En première lecture, je m'étais abstenu, me disant que le Sénat arriverait à corriger certaines des lacunes du texte et à amener la majorité de l'Assemblée nationale à une rédaction consensuelle en CMP. Or je constate à regret que votre majorité n'a pas su se rapprocher des propositions sénatoriales.
Je serai probablement conduit à voter contre la proposition de loi dans l'hémicycle, la semaine prochaine, en raison d'une difficulté liée à l'article 1er. En matière d'expression, pardon pour cette banalité, la liberté doit être la règle et les restrictions l'exception. Cela valait à la fin du XIXe siècle, lorsqu'a été votée la loi de 1881 sur la presse ; cela doit rester de mise aujourd'hui, à l'ère d'internet, même si les supports, les modalités, les rythmes de l'expression des opinions ont évidemment beaucoup changé. Si je m'en tiens à ce principe, l'article 1er, issu de l'Assemblée nationale ne convient pas. Je comprends ce que vous avez voulu faire, madame la rapporteure, et je ne mets absolument pas en cause la pureté de vos intentions. Je vois bien que vous essayez d'améliorer le dispositif de 2004 en le rendant plus opérationnel, et ne prétends pas que vous seriez animée par une volonté de censure effrénée. Toutefois, je crains que vous ne déléguiez une capacité de censure aux algorithmes – car il n'y a pas de M. Facebook ni de M. Twitter –, sous un délai strict de vingt-quatre heures, en créant, de surcroît, une sorte de délit de non-retrait, qui va contraindre encore davantage le mécanisme. Au total, comme le disait, d'une certaine façon, Mme de La Raudière – avec qui, pour une fois, je suis d'accord –, il existe un risque de surblocage.

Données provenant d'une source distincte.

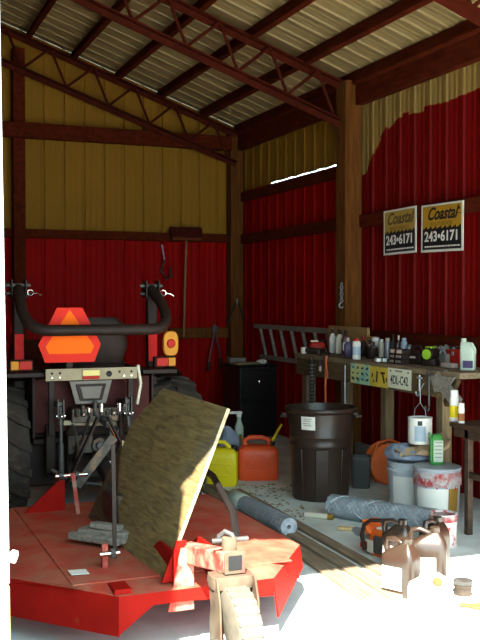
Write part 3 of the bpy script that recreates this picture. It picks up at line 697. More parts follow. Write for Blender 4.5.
# things behind the yellow can: rag and bottle
fw2 = lambda p, k: (p.x + FWD0.x * k, p.y + FWD0.y * k, 0)
p = atz(229, 474, 0); lo = fw2(p, .1)
b = MB().loft([(0, .12, .10), (.10, .13, .11), (.22, .11, .10), (.30, .085, .08, .01, 0), (.37, .05, .05, -.02, 0), (.40, .02, .02, -.03, 0)], 'blue_rag', 22, 2.2).jitter(.014, 4)
tag(b.build('cleaning_rag', loc=lo, sub=1), 'crumpled blue grey rag heaped behind the yellow fuel can', 'rag')
p = atz(239, 470, 0); lo = fw2(p, .12)
t = thing('spray_bottle', 'tall white bottle with green and yellow label by the fuel cans', 'bottle', lo)
MB().loft([(0, .033, .033), (.01, .038, .038), (.36, .038, .038), (.42, .018, .018), (.45, .017, .017)], 'mint', 20, 2.4).build('body', t)
MB().lathe([(.0390, .18), (.0392, .30)], 'sign_olive', 24).build('label_band', t)['label'] = 'yellow green label'
MB().cyl((0, 0, .45), (0, 0, .50), .022, 'white_plastic').bar((.03, 0, .485), (-.12, .02, .49), .02, .022, 'white_plastic').build('spray_head', t, bevel=.003)

# black two-drawer cabinet in the corner
cx0, cx1 = aty(240, 400, 9.42).x, aty(277, 400, 9.42).x
w_ = cx1 - cx0; cx = (cx0 + cx1) / 2
t = thing('filing_cabinet', 'black metal cabinet with a round silver lock in the corner', 'cabinet', (cx, 9.42, 0))
MB().span((-w_ / 2, 0, 0.03), (w_ / 2, .50, .76), 'black_metal').span((-w_ / 2 + .02, .02, 0), (w_ / 2 - .02, .48, .03), 'black_metal').build('body', t, bevel=.006)
for z0, z1 in ((.05, .38), (.395, .73)):
    dr = MB().span((-w_ / 2 + .012, -.014, z0), (w_ / 2 - .012, 0, z1), 'black_metal').build('drawer', t, bevel=.006)
    MB().span((-.07, -.030, z1 - .09), (.07, -.014, z1 - .075), 'black_metal').build('handle', dr, bevel=.003)
MB().lathe([(.019, 0), (.019, .006), (.012, .009), (.0, .009)], 'chrome', 20, Matrix.Translation((.01, -.016, .60)) @ Matrix.Rotation(R(90), 4, 'X')).build('lock', t)['label'] = 'round silver lock'
MB().box((0, .25, .775), (w_ + .02, .5, .02), 'black_metal').build('top', t, bevel=.006)
tz = .787
b = MB().box((-.12, .08, .010), (.30, .14, .02), 'stud_wood', rot=(0, 0, .12)); tag(b.build('wood_offcut', loc=(cx, 9.42, tz), bevel=.003), 'long pale wood offcut on top of the black cabinet', 'wood', )
b = MB().box((-.14, .30, .03), (.18, .14, .06), 'grey_card', rot=(0, 0, -.1)); tag(b.build('small_box', loc=(cx, 9.42, tz), bevel=.004), 'flat grey box at the back of the black cabinet top', 'box')
b = MB().sphere((.08, .1, .022), .045, 'paper', 1.3, 1, .5).jitter(.008, 2); tag(b.build('crumpled_paper', loc=(cx, 9.42, tz)), 'crumpled white paper on top of the black cabinet', 'paper')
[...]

Tout cela, au fond, n'est pas de bonne législation. Je le dis à regret, car j'aurais aimé – c'était le sens de mon abstention en première lecture – pouvoir me rallier, in fine, à un texte. À moins que, par miracle, vous ne vous rapprochiez de la version sénatoriale dans les jours qui viennent, l'article 1er ne me semble pas pouvoir être voté, si on reste fidèle au principe de la liberté d'expression et à la nécessité de la restreindre de manière extrêmement limitée.